True courage

Woman rivets audience with heartbreaking story of being sexually abused by a teacher

At the tender age of 11, Helena Fraser was violated by a man who was entrusted with protecting and nurturing her

“Why would anyone believe someone like me?” thought an 11-year old girl. “And why would anyone believe that he would pick me?” Silent for so long after being sexually abused by her teacher, Helena Fraser has decided to speak out, to use her voice to help all those who are not yet able to use their own.

Speaking at the Women in the World Summit in London on Friday, Fraser, now a children’s rights campaigner for the NSPCC, painted a picture for the audience of herself as a naïve child, afraid she wouldn’t be believed, trapped by the disguise of righteousness that authority gave to her abuser.

She told no one “because the world that had been created around me, the world of an 11-year-old is that adults, and particularly teachers, are figures of authority.”

It is this world view that Fraser thinks gave her teacher a sense of security, and which he consciously strove to take advantage of. As a recent arrival at secondary school, Fraser was highly academic, unusually tall, skinny and awkward, for which she was bullied. “He sensed my isolation and vulnerability, and he knew he could use it to his advantage.”

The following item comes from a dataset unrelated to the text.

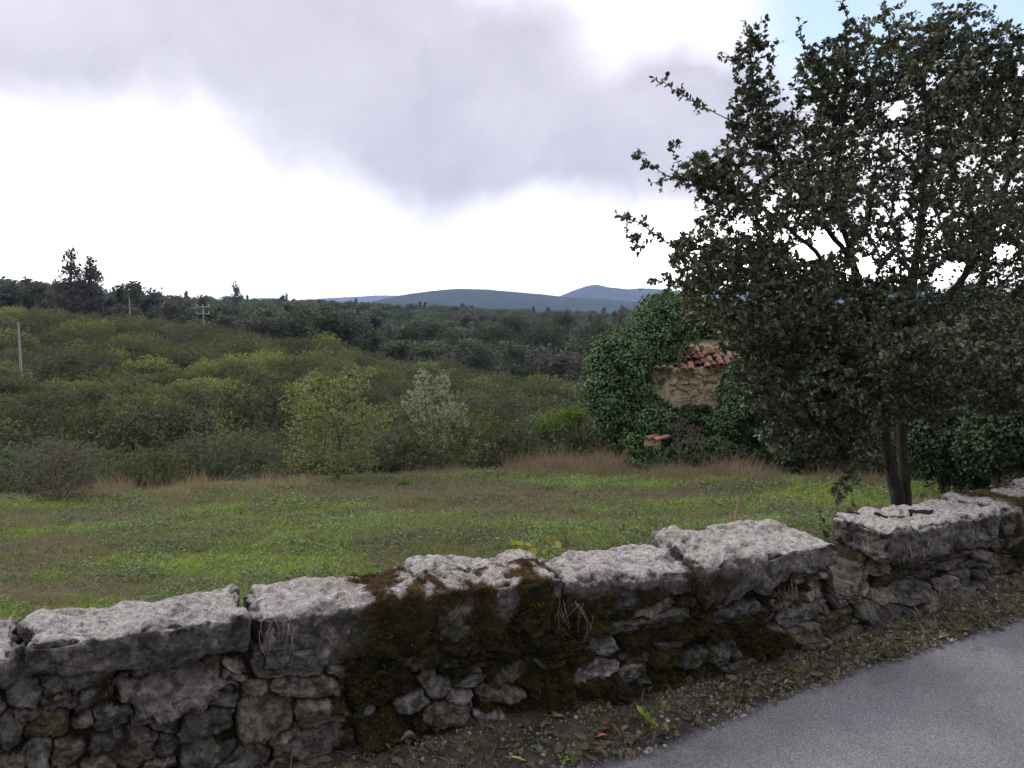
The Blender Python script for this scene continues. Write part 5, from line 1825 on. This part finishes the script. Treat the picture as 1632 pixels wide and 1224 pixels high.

The abuse went on for one year, but the pain ricocheted through the rest of her adolescent life. “It just rocked my world, it tore down everything I knew and understood about the world.” Bewildered by what was happening to her, she began to understand puberty as a kind of punishment. “I thought it was responding to what was being done to me.”

Later her relationship with her body became so confused that she took to punishing it. “I was self-harming” she said. “I was not eating because my body was changing and I didn’t want it to.” Becoming what she describes as “a ball of internalized rage,” over the following years she gradually disintegrated to the point where at the age of 18 she had to be institutionalized. There, hearing the stories of girls with similar experiences to her own, she realized that this could have happened to anyone.

“A lot of them were not from those kinds of backgrounds you expect abused kids to be from.” Like her, many of those children came from safe, loving, ordinary families, but their care had been entrusted by their unsuspecting parents to an abuser in an unlikely position of power.

After a couple of months “surrounded by adults who were supporting us, helping us, believing us,” she finally decided that telling someone about what had happened to her might just help.

Today, she sits straight and proud, with little trace of the anguish she must have felt when her world was turned upside down those 20 years ago. She said the abuse, which lasted for one year, “came to an end through coincidence.” Mocking herself and encouraging the audience to titter along with her, she said, “I complained to my parents that I wanted to change school because I wasn’t being academically stretched enough.”

Moderated by Lucy Hockings, an anchor on BBC World News, the conversation moved to the burden upon her parents when they finally found out what had been causing the mysterious changes in their vivacious, bright girl. “It was devastating. They are dedicated to their children, they have done everything to give us a good life.” And yet, all their love could never have been enough because of one weak link. “They gave their trust to this institution, it took that child, abused that child, messed that child up for life, so the anger that they feel will never go away.”

The Jimmy Saville scandal has brought child abuse skidding into the public consciousness, but the shocking facts are that this is not an unusual occurrence: some 80 child-abuse cases are reported every day to the police in the U.K. and one in 20 children has been abused. Fraser’s message to Theresa May, the speaker waiting in the wings to take her seat on the Women in the World stage, was a wake up call for the world: “These people will get into institutions. What is so important is that there is a safe environment in which children can question authority and disclose without fear of not being believed.”